Drieëneenhalf jaar geleden stapte ik in op Amsterdam Centraal, gevaarlijk slingerend met een fiets in de handen waar een klein koffertje met twintig zomerjurken op balanceerde. Eenmaal aangekomen kon ik gelijk op mijn vertrouwde stalen ros de Mauritsweg op fietsen. Ik moet zeggen, het gebruiken van een fiets maakt dat een stad als je eigen voelt. Niemand kan zien dat je er niet bij hoort, dat je niet één van hen bent. Ik fietste door naar het huis van een vriend. Zijn huisgenoten waren op vakantie, en zo had ik in ene een kamer voor mezelf. Drie weken lang zou ik blijven. Het was ten tijde van een hittegolf, en we noemden het mijn Albert Heyn-vakantie. Elke dag reed ik over de prachtige Heemraadssingel naar de supermarkt, om een keur aan luxeproducten in te laden. Thuis wachtte mijn makker, met een boek in de hand op het zonnige balkon. Dan trokken we een fles wijn open, aten druiven uit de vriezer, draaiden Malinese desert blues. Het was alsof we jarenlang getrouwd waren, er gingen dagen voorbij dat niemand de moeite deed om meer aan te trekken dan een onderbroek, dat we nauwelijks converseerden, dat alles zonder communicatie verliep. Maar altijd met veel liefde, en uiteraard met gescheiden slaapkamers.
Op een dag stond ik in de Albert Heyn op de Binnenweg, toen ik tegen een oude bekende opliep. Alsof het de normaalste zaak van de wereld was dat ik in Rotterdam zo naast de pakken pasta en de blikken tomaat stond, zei hij me gedag. “He Mees, mijn studio is hiernaast, ga je mee bier drinken op het dak?” Dat hoefde hij me natuurlijk geen twee keer te zeggen, en voor ik het wist stond ik met de hakken in de hand op vier hoog te balanceren op een dakgoot, alvorens me te kunnen nestelen in de kussens. En zo keken we uit over de skyline van Rotterdam. In de verte zagen we het Nationale Nederlanden gebouw, de Erasmusbrug, de Euromast. Wie zegt dat Rotterdam een lelijke stad is, is nooit verder gekomen dan de Koopgoot. Behalve veel vernieuwende architectuur, zijn er ook wijken vol prachtige oude huizen, en wie voor het eerst oog in oog staat met de Delfshaven zal ongetwijfeld een zucht moeten slaken om het pittoreske aanzicht. Ja, daar op dat dak werd mijn genegenheid voor deze stad, met al zijn creatieve en eerlijke inwoners, weer bevestigd.

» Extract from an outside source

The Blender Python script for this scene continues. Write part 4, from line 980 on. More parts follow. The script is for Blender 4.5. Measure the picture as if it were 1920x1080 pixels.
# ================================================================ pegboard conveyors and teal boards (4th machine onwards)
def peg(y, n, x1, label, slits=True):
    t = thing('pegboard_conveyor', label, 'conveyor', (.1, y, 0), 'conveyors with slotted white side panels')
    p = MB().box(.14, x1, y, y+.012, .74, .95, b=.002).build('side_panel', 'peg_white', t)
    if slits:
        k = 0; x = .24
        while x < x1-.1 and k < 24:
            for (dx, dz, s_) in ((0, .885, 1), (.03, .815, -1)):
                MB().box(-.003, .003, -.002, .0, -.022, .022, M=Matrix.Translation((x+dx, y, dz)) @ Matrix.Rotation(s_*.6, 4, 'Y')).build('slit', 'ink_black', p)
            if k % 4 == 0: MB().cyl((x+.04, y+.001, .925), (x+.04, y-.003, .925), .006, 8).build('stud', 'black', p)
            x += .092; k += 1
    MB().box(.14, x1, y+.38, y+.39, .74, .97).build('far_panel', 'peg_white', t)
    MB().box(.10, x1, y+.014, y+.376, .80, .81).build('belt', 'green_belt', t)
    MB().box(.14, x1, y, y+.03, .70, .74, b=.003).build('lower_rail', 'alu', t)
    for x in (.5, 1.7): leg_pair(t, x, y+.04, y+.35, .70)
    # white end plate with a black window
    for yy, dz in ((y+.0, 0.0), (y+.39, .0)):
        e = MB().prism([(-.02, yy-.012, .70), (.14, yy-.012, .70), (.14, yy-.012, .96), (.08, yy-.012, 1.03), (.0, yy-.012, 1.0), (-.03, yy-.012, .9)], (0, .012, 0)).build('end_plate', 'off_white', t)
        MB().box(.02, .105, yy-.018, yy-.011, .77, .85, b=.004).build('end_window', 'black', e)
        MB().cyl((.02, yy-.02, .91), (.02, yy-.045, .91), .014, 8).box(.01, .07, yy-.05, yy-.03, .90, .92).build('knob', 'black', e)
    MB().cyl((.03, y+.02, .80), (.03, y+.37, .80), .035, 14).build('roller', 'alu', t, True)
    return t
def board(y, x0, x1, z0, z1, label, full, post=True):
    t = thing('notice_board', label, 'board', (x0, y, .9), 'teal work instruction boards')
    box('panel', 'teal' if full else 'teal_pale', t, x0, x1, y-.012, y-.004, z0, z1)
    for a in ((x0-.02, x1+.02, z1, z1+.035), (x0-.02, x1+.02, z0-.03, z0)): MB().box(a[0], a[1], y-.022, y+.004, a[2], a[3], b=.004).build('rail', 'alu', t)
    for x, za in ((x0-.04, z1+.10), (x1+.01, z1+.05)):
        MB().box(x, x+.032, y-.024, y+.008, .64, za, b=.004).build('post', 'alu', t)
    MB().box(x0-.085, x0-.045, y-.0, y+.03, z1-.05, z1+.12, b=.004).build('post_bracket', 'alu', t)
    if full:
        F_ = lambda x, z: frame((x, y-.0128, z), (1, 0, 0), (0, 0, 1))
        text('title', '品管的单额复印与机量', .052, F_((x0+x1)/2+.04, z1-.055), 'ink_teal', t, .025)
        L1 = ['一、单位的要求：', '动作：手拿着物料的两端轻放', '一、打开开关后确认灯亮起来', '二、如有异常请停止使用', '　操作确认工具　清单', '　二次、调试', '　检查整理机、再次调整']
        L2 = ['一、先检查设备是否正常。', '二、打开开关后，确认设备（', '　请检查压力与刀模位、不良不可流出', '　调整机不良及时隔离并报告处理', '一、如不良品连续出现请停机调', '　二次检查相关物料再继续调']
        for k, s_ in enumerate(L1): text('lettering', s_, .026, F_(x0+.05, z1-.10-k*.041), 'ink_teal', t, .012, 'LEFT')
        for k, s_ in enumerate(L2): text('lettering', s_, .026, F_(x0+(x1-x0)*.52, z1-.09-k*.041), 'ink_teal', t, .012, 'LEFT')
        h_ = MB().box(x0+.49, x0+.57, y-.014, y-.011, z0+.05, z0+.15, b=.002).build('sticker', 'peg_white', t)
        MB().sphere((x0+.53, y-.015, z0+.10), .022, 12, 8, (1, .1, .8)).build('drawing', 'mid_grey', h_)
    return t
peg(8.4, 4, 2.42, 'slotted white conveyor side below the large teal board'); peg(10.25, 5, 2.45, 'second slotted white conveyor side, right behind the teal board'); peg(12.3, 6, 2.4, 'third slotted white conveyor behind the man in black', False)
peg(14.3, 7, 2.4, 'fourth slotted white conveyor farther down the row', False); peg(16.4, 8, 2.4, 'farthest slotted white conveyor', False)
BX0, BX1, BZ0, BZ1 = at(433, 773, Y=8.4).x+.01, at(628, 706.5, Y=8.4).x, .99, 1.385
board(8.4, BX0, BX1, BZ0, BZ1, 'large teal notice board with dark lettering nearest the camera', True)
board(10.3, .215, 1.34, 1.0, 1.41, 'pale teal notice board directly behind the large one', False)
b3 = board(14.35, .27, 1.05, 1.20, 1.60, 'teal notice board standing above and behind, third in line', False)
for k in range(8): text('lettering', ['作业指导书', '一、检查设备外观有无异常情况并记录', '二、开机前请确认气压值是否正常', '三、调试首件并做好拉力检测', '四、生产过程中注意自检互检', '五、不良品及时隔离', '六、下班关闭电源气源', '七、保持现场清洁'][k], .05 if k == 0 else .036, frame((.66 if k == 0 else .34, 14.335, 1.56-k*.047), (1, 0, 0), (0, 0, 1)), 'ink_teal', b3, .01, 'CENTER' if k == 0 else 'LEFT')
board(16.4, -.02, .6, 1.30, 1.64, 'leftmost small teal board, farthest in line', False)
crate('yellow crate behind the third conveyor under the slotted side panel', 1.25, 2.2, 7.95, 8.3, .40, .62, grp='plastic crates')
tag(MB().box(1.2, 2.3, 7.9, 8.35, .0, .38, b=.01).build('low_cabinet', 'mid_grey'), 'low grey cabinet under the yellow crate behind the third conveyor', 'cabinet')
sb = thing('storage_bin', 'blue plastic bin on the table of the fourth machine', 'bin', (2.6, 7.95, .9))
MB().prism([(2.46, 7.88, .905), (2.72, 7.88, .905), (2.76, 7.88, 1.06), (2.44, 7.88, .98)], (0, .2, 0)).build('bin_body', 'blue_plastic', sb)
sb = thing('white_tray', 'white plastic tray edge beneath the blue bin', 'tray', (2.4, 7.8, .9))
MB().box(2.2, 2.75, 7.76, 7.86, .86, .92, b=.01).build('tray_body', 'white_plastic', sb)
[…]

Deze week is het Internationale Film Festival Rotterdam in volle gang. Ook ik deed even de stad aan, voor films, feesten, en een katerlunch in Hotel New York. Alsof ik nooit was weggeweest zat ik in de Tikibar, de Schouwburg, de Doelen, Hotel Central, en eenmaal veilig en wel in de trein op weg naar mijn eerste liefde Amsterdam besloot ik dat er dit jaar maar weer nodig een vakantie moest worden ingepland.